The truth is that gold does have many uses. This includes, as others have pointed out, its use in the electronics used to mine Bitcoin.

At the end of the day, reality matters, and the fact is that gold is valuable.

Beyond that, I don’t think it’s true that Millennials will never “get” gold. In fact, they’re quite used to the idea of gold being tangible value. It’s deeply entrenched in most cultures around the world. It’s in our movies and books. It’s in our wedding rings and gifts.

And gold is used as money in many of the games Millennials play.

In Blizzard Entertainment’s massively popular Diablo franchise, for instance, gold is the only form of money used in the games.

Even in some games that call their in-game currencies something else, like Phantasy Star Online (one of the first smash hits among online games decades ago, which is still played by a cult following), the “meseta” currency is gold-colored. It’s possible that young people spend more time using gold as money in their gaming than they do using fiat currencies in real life.

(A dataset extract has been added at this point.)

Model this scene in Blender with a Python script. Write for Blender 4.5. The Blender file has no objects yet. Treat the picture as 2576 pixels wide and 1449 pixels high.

Even Bitcoin itself is commonly depicted as a gold coin with tech-type decorations.

So no, I’m not worried at all that young people will never see the point of gold.

But at the same time, the crypto craze is destroying faith in fiat currencies among younger people. They do get the implications of infinite money printing. Bitcoin’s “inflation-proof nature” is one of its main selling points.

It may well be that when all is said and done, it’s paper money that gets dropped, not gold.

And what happens if that takes place at a time when Bitcoin 2.0 is knocking the stuffing out of Bitcoin? Or when some major exchange like Coinbase gets hacked and billions of dollars of cryptos get stolen in a fraction of a second?

We could see gold—the most enduring form of money the world has ever seen—go sky high. And if so, I’d expect my gold stocks to go to the moon.

But I’m not speculating on gold going vertical. It might, but I own gold for prudence. It’s physical wealth I can hold in my hand. It’s value with no counterparty risk. It has saved my family from financial trouble in the past, and that’s why I hold it for the future.